ENGELS TO CESARE BERT[1]

IN TURIN

[Draft]

London, 21 March 1872

Citizen Carlo Bert,

I have received your address from Citizen Et. Péchard, who was passing through Turin at the end of February, and also the information that you are now the secretary of our section Emancipation of the Proletarian, instead of C. Terzaghi, who was expelled for embezzlement, etc. It will therefore now be my pleasant duty to correspond with you.

I have just received a long letter from Terzaghi[2] saying that he resigned as secretary and member of the Emancipation of the Proletarian because this society is made up in part of government agents and Mazzinians, and that this society wanted to pass a vote of no confidence in him because he was preaching war on capital

Naturally, we here are much more inclined to believe what you and the other members of your Council told Péchard than what I hear from Terzaghi, who has always played all sorts of tricks on us. But in order to be able to act confidently and decisively and to fulfil our responsibility at the next Congress, we should like you to send us an official letter from your Council, setting out the charges against Terzaghi and letting us know the resolutions passed by your society concerning him. In no way can we have two rival, warring sections in the same town. Fortunately, the Administrative Regulations (Resolutions of the Basle Congress) give the General Council the right to admit or reject any new section.[3] You yourself see how necessary it is for our organisation to possess a right which Terzaghi's Jurassian friends wanted you to believe was authoritarian and unjustifiable.

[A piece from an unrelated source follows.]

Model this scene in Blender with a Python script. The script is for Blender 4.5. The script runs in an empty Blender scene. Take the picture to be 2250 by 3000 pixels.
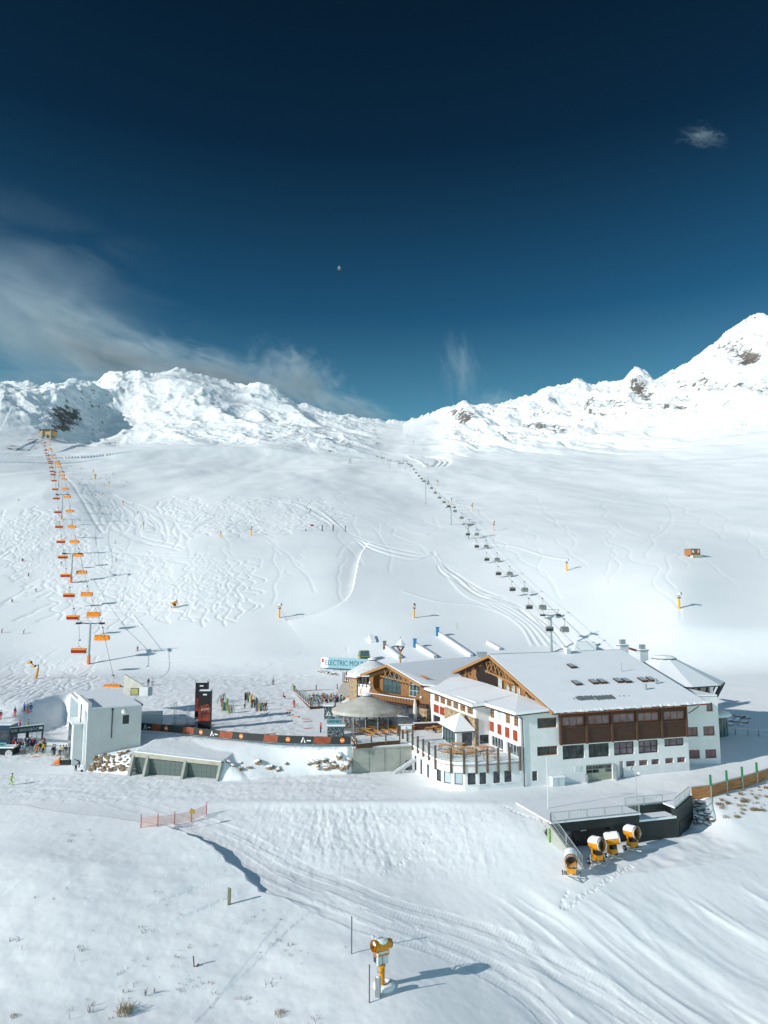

Please reply as quickly as possible. A fraternal handshake.

Yours

  1. This letter was written on the basis of the information received from Vitale Regis. In the second half of February 1872, on the instructions of the General Council, Regis (under the pseudonym of Etienne Pechard) spent ten days in Milan and Turin, where, acting on Engels' instructions, he was to acquaint himself with the actual state of affairs in the International's sections.
    Regis described his trip in a letter to Engels of 1 March; he wrote about Carlo Terzaghi's expulsion from the Turin section of the International—the Emancipation of the Proletarian society — and his suspicions of Terzaghi's contacts with the police. This information prompted Engels to demand that Terzaghi explain his behaviour (see this volume, p. 352).
    The original is mistakenly addressed to Carlo Bert and not Cesare Bert. Engels wrote across the letter: 'London, 21 March 1872. To C. Bert, Turin.'
  2. See this volume, pp. 352 53.
  3. A reference to Article 5 of Section II of the Administrative Regulations published on the decision of the 1871 London Conference; this article corresponds to Administrative Resolution V passed by the 1869 Basle Congress (see Note 399).